Tal como el atento lector podrá comprobar, no hay nada en estos versos vivos de amor y soledad que suene a impostado o solemne, y ello es así, a pesar del no infrecuente uso de líneas cortas, cuasi sentenciosas, pues éstas, gracias al oficio del autor, se hayan siempre insertas en el sitio apropiado, sin que sufra por ello el fluir natural del poema (así en el poema titulado “Las nubes”: “Un modo de mirar / a veces es un modo / intenso de vivir.”), o en el breve “A medias”, donde analogía y paradoja se aúnan para lograr el efecto deseado: “Enamorarse a medias / es igual que acudir a un espectáculo / sin público. / Lanzar un beso / a la persona equivocada. / Llorar sin lágrimas.” Por otro lado, la utilización puntual de un cierto tipo de humor supone un respiro en medio de la anécdota, normalmente nostálgica, de la que parte el poema. Es el caso de “Refresco sin hielo”. En este poema –que ciertos sectarios de la corrección política o del gueto feminista académico tacharían de inapropiado – , mediante el uso de la tercera persona, el narrador-protagonista ve como “una sonrisa azul dibuja el sol / a la espalda de la camarera” que en un terraza le sirve un refresco, después de haber respondido a la acostumbrada pregunta: “¿Qué desea?” con estos dos versos: “Un refresco sin hielo / y morderte los labios.” Otras veces son los objetos más prosaicos (un pantalón vaquero, o unos zapatos, en el poema titulado “Camuflaje”) los que vienen a dar vida a unos poemas en los que Alejandro Pérez logra armonizar reflexión lírica y vida, memoria y presente, ensoñación amorosa y fisicalidad (de forma ejemplar, en el titulado “Tardes de domingo”).
Ocasionalmente el autor introduce en la secuencia de poemas un alejamiento del yo actual; surge entonces el mundo lejano de la propia infancia (“El escondite”), o el cercano ejemplo del hijo pequeño que inocentemente juega con una flor un juego de mayores (“La rutina”). Y en el caso del impresionante poema “La mosca” -en el que el frágil protagonista de la historia es un niño del Sahel-, el autor decide salir totalmente de su entorno geográfico vital para recordarnos que el poeta no puede vivir de espaldas al sufrimiento y al dolor de los otros.

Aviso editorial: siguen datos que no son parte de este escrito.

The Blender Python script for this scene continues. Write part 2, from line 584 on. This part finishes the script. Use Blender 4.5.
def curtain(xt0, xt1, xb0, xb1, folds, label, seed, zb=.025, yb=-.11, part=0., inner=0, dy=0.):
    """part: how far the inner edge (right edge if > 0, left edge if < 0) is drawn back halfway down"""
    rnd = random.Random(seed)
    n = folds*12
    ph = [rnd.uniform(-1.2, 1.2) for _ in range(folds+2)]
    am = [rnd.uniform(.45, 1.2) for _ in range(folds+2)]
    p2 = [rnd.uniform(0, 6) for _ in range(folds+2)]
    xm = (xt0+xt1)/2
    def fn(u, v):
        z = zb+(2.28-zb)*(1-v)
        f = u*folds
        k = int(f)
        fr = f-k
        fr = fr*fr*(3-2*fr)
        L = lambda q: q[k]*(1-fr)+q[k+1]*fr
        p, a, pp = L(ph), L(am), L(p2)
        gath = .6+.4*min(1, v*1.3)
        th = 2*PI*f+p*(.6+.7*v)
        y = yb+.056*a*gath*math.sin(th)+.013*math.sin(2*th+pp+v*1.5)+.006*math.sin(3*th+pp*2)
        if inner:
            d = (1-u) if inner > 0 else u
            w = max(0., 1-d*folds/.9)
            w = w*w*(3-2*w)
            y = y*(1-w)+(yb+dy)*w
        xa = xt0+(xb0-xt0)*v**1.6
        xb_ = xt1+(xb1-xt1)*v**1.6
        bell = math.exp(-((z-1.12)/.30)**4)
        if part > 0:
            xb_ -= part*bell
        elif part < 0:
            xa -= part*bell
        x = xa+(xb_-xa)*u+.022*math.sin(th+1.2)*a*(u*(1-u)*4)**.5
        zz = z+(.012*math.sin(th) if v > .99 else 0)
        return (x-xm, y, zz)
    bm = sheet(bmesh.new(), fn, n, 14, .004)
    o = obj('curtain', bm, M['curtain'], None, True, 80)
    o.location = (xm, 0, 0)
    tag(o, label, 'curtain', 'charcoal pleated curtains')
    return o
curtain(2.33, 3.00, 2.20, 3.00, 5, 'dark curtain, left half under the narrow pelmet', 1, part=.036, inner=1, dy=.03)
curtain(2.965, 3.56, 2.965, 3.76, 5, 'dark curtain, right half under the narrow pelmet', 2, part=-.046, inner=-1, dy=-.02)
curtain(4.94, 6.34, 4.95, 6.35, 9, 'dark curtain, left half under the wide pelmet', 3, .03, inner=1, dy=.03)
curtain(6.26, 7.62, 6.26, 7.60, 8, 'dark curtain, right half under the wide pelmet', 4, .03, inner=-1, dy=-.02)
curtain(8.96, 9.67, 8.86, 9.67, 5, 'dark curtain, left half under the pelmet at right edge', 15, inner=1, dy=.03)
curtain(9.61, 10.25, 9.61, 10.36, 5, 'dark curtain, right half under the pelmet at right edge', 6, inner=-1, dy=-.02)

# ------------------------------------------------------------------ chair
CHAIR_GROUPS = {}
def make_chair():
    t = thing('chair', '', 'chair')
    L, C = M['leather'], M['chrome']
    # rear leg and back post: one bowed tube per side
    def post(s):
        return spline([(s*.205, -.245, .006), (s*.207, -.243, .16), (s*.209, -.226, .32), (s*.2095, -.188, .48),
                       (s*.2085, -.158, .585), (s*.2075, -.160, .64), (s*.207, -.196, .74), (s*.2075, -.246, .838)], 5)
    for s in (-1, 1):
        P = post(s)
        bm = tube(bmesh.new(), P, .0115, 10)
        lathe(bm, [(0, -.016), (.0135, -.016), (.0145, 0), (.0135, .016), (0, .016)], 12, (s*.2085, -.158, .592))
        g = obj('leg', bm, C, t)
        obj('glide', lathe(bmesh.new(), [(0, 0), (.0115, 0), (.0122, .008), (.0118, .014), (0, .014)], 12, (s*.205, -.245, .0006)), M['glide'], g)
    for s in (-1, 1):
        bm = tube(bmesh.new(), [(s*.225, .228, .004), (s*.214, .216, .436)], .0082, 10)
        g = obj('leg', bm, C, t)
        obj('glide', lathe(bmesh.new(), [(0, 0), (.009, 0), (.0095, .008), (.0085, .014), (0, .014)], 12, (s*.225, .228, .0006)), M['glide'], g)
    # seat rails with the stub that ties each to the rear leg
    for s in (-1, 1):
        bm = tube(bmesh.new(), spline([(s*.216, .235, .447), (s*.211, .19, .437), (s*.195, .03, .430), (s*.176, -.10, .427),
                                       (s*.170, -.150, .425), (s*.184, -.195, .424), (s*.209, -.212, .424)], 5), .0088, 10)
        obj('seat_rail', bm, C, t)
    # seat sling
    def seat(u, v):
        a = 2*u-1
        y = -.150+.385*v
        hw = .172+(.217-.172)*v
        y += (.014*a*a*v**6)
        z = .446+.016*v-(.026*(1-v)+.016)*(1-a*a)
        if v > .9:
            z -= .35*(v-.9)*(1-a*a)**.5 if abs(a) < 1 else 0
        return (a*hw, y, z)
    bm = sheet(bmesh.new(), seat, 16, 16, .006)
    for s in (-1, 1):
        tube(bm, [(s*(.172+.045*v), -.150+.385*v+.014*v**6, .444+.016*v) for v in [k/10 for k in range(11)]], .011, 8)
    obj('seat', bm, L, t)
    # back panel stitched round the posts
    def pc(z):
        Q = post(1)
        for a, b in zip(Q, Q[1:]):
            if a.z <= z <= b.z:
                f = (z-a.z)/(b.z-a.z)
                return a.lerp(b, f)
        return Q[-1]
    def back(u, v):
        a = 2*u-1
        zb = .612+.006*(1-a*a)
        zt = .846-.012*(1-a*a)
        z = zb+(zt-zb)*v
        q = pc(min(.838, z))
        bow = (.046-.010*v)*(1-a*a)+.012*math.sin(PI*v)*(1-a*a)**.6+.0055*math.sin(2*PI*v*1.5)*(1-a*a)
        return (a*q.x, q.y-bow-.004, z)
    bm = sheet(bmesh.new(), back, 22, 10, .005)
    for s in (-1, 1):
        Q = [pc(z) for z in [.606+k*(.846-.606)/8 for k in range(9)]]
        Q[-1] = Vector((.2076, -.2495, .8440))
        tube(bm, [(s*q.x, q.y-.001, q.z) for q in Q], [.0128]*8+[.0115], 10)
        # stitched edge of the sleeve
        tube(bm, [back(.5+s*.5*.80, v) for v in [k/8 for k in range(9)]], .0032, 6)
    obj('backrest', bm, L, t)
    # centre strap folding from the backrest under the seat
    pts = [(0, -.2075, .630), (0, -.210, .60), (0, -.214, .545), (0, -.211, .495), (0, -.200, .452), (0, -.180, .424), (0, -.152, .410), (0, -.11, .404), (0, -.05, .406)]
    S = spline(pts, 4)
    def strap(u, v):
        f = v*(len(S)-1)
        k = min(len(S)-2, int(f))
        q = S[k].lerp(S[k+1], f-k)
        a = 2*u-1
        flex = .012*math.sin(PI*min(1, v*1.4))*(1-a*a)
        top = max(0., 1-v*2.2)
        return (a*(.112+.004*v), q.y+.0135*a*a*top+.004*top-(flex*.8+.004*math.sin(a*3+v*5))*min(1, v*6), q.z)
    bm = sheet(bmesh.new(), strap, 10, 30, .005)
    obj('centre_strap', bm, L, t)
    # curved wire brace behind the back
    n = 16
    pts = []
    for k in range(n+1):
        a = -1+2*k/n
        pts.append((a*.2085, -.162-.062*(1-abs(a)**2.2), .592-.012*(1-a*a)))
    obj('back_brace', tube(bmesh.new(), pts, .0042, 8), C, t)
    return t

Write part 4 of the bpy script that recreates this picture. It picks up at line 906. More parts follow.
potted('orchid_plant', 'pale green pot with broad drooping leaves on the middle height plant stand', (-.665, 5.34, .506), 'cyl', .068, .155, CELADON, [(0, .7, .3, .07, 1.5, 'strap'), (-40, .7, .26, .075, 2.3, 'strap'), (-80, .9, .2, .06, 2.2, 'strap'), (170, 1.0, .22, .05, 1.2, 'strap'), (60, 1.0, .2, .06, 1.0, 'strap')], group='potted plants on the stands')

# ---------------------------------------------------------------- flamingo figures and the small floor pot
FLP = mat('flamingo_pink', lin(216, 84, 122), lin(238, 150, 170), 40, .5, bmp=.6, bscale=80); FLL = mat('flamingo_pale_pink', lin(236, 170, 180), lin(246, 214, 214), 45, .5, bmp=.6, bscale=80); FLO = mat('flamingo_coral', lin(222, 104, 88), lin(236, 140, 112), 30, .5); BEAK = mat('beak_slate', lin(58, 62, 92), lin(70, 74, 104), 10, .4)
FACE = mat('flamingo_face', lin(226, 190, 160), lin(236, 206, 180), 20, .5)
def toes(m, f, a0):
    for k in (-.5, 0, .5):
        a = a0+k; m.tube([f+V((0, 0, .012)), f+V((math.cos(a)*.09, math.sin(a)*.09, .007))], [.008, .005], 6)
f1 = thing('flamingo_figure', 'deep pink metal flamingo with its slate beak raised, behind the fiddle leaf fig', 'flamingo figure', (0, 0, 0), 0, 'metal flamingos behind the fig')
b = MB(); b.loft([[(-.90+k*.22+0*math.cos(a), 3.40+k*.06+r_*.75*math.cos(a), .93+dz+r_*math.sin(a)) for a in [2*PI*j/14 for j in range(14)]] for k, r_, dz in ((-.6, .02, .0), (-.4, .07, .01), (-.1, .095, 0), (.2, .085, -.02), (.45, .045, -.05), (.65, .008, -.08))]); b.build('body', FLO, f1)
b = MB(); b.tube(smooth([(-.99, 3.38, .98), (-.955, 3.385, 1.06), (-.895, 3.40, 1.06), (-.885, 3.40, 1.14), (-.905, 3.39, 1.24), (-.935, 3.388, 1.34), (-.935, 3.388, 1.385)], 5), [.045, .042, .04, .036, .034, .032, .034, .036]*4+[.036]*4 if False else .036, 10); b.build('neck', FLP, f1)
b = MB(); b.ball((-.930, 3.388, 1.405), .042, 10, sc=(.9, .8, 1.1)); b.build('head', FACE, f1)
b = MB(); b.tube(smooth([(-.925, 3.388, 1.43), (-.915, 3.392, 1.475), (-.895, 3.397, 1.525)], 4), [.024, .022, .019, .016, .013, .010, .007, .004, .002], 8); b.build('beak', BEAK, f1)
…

Sin caer nunca en la sentimentalidad fácil, Sol de invierno contra la borrasca ofrece al lector una mirada pausada y a la vez intensa al mundo de los sentimientos que el amor o mejor dicho, su ausencia provoca en nosotros.La lectura de estos poemas de amor, como intimidades susurradas al oído por el poeta, supone un regalo en unos tiempos tan poco propensos a la voz baja, a ese tono menor que en poesía, en la buena poesía, es el duradero, el que deja, sin fuegos de artificio ni alharacas à la mode, la pequeña huella de lo que nos deleita y enriquece.